Model Simulator (Model Simulator)


This Operator provides an easy, real-time method to change the inputs to a model and view the output. It shows predictions, confidences, and explanations for those inputs.


The outputs are designed to achieve three goals: First, users will get a better understanding of how the model comes to its conclusions, even for black box models like deep learning neural networks. Second, users can simulate cases where they know the outcome, and check if the model behaves as expected. Third, users can use the built-in optimization method to find optimal input settings in order to achieve a desired outcome. The latter turns predictive models into prescriptive models.

The result is displayed in two panels. In the left panel, users can change the input settings for all attributes, while in the right panel, the outputs are calculated and displayed in real time. Each input attribute (independent variable) of the model is displayed in a row, together with a user interface element corresponding to the value type of the attribute. At the end of each row is a little information symbol; when hovered, it displays additional information about the attribute, including statistics and the distribution of values. The length of the gray bars below each attribute name depicts the global importance of this attribute for the model (in contrast to the local importance for each specific prediction, which will be discussed below), based on its correlation with the predictions.

Users can select categorical values from a drop-down element, turn binary values on or off, and move numerical sliders to arbitrary values within the range defined by the minimum and maximum. Please note that attributes with value type date are not supported.

The "Optimize" button at the bottom of the input panel spawns a dialog enabling the user to determine the optimal input values needed to obtain a desired output. Also constrained optimizations are supported. When the optimization is completed, the optimal input values are displayed in the input panel.

All the outputs can be found on the right side and are calculated in real-time. There are five different parts which slightly differ depending on if you have a classification or a regression problem.

  • Most Likely / Prediction (top left): You can easily see what the current prediction would be. It shows the most likely class in case of classification and the predicted number in case of regression tasks. A bar chart showing the confidences for other likely classes is also shown in case of classification.
  • Confidence Distribution / Distributions of Prediction (top right): In case of classification, you will see the distribution of all confidence values for this class on a test data set if it was provided. The current confidence is highlighted. In case of regression, you will see how the current prediction relates to the distribution of predictions on a test set. Again, the distribution is only shown if a test set was provided.
  • Important Factors (bottom left): You can see how much the most important attributes contribute to the current prediction. An attribute value can either support a prediction (green bar) or contradict it (red bar). In contrast with the global importance of an attribute described previously (the gray bar in the input panel), the local importance of an attribute is based on its correlation with the predictions in the neighborhood of the selected input. See also the documentation for the Operator Explain Predictions.
  • Accuracy (bottom right): If a test data set was provided, and if it contains a label attribute, you will see how accurate the model works overall and for the currently predicted class (in case of classification).
  • Interpretation (bottom): A short summary of some major and outstanding points of all of the results above.

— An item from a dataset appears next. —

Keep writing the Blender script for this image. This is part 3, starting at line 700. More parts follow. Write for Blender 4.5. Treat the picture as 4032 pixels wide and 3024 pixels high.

The simulator works well independent of the training data size. It has been successfully used for more than 10 Million data rows. The number of attributes has an impact though. It works well for less than 1,000 columns. In this case, the simulator provides all calculations in real time. For more than 1,000 columns, the real-time updates of the local feature importance is disabled. The automatic optimization of input features is disabled for more than 10,000 input features.

The model simulator supports all model types. The one exception are k-Nearest Neighbors models for massive amounts of training data since the model application time of this model type is too slow to support interactive, real-time exploration. Hence, we do not recommend to use the simulator or the optimization for k-Nearest Neighbors models.


  • model (Model)

    This input port expects a model.

  • input (Data Table)

    This input port expects an ExampleSet identical to the one that trained the model.

  • input (Data Table)

    This input port expects an ExampleSet with test data. This data is optional.


  • simulator output (Data Table)

    This port delivers the model simulator, used to simulate inputs and observe the model's behavior. It also provides an optimization algorithm which finds the optimal input needed to provide a desired output.

  • model (Model)

    The input model is passed without changing to the output through this port.

Tutorial Processes

Model Simulator for the Titanic data

This process trains a Naive Bayes model on the Titanic data. It then uses the Model Simulator operator to create a new user interface for simulating model input and observing the model's output in real-time. Can you find out how likely it is that you personally would survive when buying a third class ticket? Also, what is the best situation you could be in given your age and gender?